State the count of lines below in which the word "this" appears, and add nothing.

┌──

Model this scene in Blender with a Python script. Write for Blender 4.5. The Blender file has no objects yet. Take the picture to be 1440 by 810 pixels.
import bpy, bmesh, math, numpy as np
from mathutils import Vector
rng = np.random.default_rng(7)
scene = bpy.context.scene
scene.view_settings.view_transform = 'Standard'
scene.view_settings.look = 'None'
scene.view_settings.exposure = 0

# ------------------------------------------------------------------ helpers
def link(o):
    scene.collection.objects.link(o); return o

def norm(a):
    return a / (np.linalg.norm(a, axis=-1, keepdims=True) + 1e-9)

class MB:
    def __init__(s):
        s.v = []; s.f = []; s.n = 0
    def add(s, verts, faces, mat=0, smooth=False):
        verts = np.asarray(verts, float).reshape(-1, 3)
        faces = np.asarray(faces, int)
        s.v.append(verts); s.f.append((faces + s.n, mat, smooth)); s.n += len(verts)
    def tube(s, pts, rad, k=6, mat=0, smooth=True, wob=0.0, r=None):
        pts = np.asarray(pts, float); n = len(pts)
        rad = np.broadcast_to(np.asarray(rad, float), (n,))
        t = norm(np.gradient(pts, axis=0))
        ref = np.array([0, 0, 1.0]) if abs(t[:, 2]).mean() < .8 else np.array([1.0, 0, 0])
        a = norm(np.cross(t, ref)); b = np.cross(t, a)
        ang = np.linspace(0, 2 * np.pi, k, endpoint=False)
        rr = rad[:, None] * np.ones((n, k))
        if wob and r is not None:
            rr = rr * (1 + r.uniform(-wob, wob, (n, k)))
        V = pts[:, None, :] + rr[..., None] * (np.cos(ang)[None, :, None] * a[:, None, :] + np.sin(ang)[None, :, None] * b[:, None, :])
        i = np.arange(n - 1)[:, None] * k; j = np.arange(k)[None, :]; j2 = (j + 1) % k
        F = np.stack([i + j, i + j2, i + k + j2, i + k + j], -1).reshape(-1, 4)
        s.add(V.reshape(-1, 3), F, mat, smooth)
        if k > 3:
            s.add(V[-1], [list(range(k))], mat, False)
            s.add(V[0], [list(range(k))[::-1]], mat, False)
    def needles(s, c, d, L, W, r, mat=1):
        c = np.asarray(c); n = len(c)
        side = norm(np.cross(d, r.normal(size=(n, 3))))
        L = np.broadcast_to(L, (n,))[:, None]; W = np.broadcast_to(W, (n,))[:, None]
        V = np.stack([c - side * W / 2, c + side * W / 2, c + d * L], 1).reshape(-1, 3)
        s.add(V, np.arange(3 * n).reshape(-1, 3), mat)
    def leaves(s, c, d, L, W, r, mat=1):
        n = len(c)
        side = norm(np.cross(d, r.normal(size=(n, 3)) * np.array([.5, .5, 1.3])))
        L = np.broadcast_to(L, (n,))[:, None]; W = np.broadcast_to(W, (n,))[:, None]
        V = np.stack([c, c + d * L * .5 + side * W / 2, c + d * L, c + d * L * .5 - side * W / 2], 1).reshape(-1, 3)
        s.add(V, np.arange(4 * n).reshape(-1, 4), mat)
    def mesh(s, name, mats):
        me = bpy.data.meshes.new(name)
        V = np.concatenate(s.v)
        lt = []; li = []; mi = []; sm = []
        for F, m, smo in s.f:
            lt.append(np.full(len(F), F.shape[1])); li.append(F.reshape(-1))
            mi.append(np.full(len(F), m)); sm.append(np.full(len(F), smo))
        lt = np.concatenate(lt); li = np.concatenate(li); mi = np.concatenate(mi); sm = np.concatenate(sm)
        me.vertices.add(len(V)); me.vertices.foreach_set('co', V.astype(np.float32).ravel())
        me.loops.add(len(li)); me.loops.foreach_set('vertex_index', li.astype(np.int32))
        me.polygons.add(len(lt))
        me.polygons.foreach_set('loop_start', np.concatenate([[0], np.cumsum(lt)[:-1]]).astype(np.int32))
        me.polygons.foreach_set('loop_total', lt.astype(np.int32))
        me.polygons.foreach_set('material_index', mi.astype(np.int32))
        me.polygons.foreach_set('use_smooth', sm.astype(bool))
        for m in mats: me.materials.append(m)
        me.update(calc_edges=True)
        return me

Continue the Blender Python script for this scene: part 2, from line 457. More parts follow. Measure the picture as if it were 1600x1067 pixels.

└──

> **COMPLETE ANSWER**: 2